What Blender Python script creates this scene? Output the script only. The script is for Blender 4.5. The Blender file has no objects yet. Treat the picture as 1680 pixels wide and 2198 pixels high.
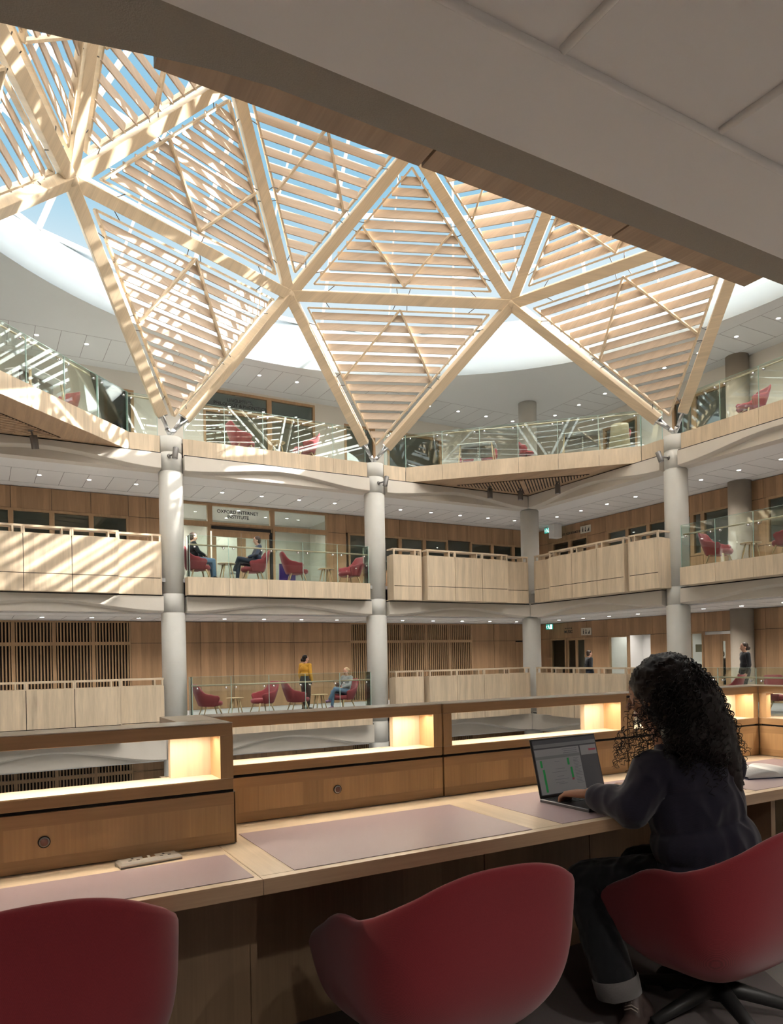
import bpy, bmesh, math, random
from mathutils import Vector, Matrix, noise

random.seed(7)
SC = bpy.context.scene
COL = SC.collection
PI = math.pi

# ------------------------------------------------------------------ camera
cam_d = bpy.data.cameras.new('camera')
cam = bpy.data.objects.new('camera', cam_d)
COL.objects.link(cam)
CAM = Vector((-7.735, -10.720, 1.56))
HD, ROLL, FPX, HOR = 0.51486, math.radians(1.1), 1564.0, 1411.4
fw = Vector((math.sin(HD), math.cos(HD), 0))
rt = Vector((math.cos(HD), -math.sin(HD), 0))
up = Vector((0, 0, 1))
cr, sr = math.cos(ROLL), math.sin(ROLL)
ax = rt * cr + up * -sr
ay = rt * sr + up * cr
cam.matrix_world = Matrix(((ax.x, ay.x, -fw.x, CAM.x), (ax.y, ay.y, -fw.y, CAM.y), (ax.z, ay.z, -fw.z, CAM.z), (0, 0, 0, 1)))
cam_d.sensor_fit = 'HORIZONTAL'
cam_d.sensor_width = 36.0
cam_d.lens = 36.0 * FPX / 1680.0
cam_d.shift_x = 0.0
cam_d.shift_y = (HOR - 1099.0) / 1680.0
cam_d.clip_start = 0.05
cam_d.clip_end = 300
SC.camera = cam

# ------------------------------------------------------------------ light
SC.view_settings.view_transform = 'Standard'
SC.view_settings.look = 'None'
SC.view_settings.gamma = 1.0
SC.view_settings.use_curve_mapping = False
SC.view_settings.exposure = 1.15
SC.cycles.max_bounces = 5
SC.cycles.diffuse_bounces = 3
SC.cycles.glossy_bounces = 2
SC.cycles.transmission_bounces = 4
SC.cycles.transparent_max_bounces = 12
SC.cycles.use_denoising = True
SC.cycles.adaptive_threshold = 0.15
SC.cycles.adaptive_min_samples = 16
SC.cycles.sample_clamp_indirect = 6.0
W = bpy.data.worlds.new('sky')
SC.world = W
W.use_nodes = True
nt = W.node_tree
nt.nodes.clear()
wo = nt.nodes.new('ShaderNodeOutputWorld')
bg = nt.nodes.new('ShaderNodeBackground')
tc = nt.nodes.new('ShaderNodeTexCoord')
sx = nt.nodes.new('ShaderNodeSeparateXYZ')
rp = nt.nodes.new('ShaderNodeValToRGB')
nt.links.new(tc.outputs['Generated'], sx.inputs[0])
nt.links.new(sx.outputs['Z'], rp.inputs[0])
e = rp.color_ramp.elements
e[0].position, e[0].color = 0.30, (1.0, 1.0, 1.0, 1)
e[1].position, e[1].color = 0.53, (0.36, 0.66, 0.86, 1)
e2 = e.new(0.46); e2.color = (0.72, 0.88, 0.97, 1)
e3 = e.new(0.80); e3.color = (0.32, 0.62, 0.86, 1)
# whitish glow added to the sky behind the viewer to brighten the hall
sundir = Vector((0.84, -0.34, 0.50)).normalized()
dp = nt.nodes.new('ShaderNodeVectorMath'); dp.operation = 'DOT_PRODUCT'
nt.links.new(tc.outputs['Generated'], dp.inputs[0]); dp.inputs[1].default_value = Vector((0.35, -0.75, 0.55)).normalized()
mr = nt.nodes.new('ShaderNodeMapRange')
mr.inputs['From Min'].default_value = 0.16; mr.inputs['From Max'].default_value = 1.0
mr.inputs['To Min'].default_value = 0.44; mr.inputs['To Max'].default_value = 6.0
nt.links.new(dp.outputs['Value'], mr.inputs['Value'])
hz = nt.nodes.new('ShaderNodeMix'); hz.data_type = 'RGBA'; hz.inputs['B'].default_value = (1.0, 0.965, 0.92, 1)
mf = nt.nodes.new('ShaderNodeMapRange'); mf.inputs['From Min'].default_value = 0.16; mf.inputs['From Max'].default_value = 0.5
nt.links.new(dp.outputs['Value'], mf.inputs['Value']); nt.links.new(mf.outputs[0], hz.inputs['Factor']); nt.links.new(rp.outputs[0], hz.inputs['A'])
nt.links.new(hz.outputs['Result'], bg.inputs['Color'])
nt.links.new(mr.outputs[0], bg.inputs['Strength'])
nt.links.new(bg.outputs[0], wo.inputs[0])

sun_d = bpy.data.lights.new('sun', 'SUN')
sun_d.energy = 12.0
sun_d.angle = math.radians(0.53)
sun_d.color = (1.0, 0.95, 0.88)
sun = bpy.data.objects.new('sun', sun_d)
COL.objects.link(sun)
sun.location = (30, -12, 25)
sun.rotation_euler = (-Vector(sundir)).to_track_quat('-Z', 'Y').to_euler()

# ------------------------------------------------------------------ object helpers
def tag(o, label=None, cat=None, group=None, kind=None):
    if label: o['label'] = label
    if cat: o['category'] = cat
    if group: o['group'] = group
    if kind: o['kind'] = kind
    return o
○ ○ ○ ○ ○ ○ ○
Retype each line of the listing above word for word. Exclude the pictures.

CORRECT RESULT —
What Blender Python script creates this scene? Output the script only. The script is for Blender 4.5. The Blender file has no objects yet. Treat the picture as 1680 pixels wide and 2198 pixels high.
import bpy, bmesh, math, random
from mathutils import Vector, Matrix, noise

random.seed(7)
SC = bpy.context.scene
COL = SC.collection
PI = math.pi

# ------------------------------------------------------------------ camera
cam_d = bpy.data.cameras.new('camera')
cam = bpy.data.objects.new('camera', cam_d)
COL.objects.link(cam)
CAM = Vector((-7.735, -10.720, 1.56))
HD, ROLL, FPX, HOR = 0.51486, math.radians(1.1), 1564.0, 1411.4
fw = Vector((math.sin(HD), math.cos(HD), 0))
rt = Vector((math.cos(HD), -math.sin(HD), 0))
up = Vector((0, 0, 1))
cr, sr = math.cos(ROLL), math.sin(ROLL)
ax = rt * cr + up * -sr
ay = rt * sr + up * cr
cam.matrix_world = Matrix(((ax.x, ay.x, -fw.x, CAM.x), (ax.y, ay.y, -fw.y, CAM.y), (ax.z, ay.z, -fw.z, CAM.z), (0, 0, 0, 1)))
cam_d.sensor_fit = 'HORIZONTAL'
cam_d.sensor_width = 36.0
cam_d.lens = 36.0 * FPX / 1680.0
cam_d.shift_x = 0.0
cam_d.shift_y = (HOR - 1099.0) / 1680.0
cam_d.clip_start = 0.05
cam_d.clip_end = 300
SC.camera = cam

# ------------------------------------------------------------------ light
SC.view_settings.view_transform = 'Standard'
SC.view_settings.look = 'None'
SC.view_settings.gamma = 1.0
SC.view_settings.use_curve_mapping = False
SC.view_settings.exposure = 1.15
SC.cycles.max_bounces = 5
SC.cycles.diffuse_bounces = 3
SC.cycles.glossy_bounces = 2
SC.cycles.transmission_bounces = 4
SC.cycles.transparent_max_bounces = 12
SC.cycles.use_denoising = True
SC.cycles.adaptive_threshold = 0.15
SC.cycles.adaptive_min_samples = 16
SC.cycles.sample_clamp_indirect = 6.0
W = bpy.data.worlds.new('sky')
SC.world = W
W.use_nodes = True
nt = W.node_tree
nt.nodes.clear()
wo = nt.nodes.new('ShaderNodeOutputWorld')
bg = nt.nodes.new('ShaderNodeBackground')
tc = nt.nodes.new('ShaderNodeTexCoord')
sx = nt.nodes.new('ShaderNodeSeparateXYZ')
rp = nt.nodes.new('ShaderNodeValToRGB')
nt.links.new(tc.outputs['Generated'], sx.inputs[0])
nt.links.new(sx.outputs['Z'], rp.inputs[0])
e = rp.color_ramp.elements
e[0].position, e[0].color = 0.30, (1.0, 1.0, 1.0, 1)
e[1].position, e[1].color = 0.53, (0.36, 0.66, 0.86, 1)
e2 = e.new(0.46); e2.color = (0.72, 0.88, 0.97, 1)
e3 = e.new(0.80); e3.color = (0.32, 0.62, 0.86, 1)
# whitish glow added to the sky behind the viewer to brighten the hall
sundir = Vector((0.84, -0.34, 0.50)).normalized()
dp = nt.nodes.new('ShaderNodeVectorMath'); dp.operation = 'DOT_PRODUCT'
nt.links.new(tc.outputs['Generated'], dp.inputs[0]); dp.inputs[1].default_value = Vector((0.35, -0.75, 0.55)).normalized()
mr = nt.nodes.new('ShaderNodeMapRange')
mr.inputs['From Min'].default_value = 0.16; mr.inputs['From Max'].default_value = 1.0
mr.inputs['To Min'].default_value = 0.44; mr.inputs['To Max'].default_value = 6.0
nt.links.new(dp.outputs['Value'], mr.inputs['Value'])
hz = nt.nodes.new('ShaderNodeMix'); hz.data_type = 'RGBA'; hz.inputs['B'].default_value = (1.0, 0.965, 0.92, 1)
mf = nt.nodes.new('ShaderNodeMapRange'); mf.inputs['From Min'].default_value = 0.16; mf.inputs['From Max'].default_value = 0.5
nt.links.new(dp.outputs['Value'], mf.inputs['Value']); nt.links.new(mf.outputs[0], hz.inputs['Factor']); nt.links.new(rp.outputs[0], hz.inputs['A'])
nt.links.new(hz.outputs['Result'], bg.inputs['Color'])
nt.links.new(mr.outputs[0], bg.inputs['Strength'])
nt.links.new(bg.outputs[0], wo.inputs[0])

sun_d = bpy.data.lights.new('sun', 'SUN')
sun_d.energy = 12.0
sun_d.angle = math.radians(0.53)
sun_d.color = (1.0, 0.95, 0.88)
sun = bpy.data.objects.new('sun', sun_d)
COL.objects.link(sun)
sun.location = (30, -12, 25)
sun.rotation_euler = (-Vector(sundir)).to_track_quat('-Z', 'Y').to_euler()

# ------------------------------------------------------------------ object helpers
def tag(o, label=None, cat=None, group=None, kind=None):
    if label: o['label'] = label
    if cat: o['category'] = cat
    if group: o['group'] = group
    if kind: o['kind'] = kind
    return o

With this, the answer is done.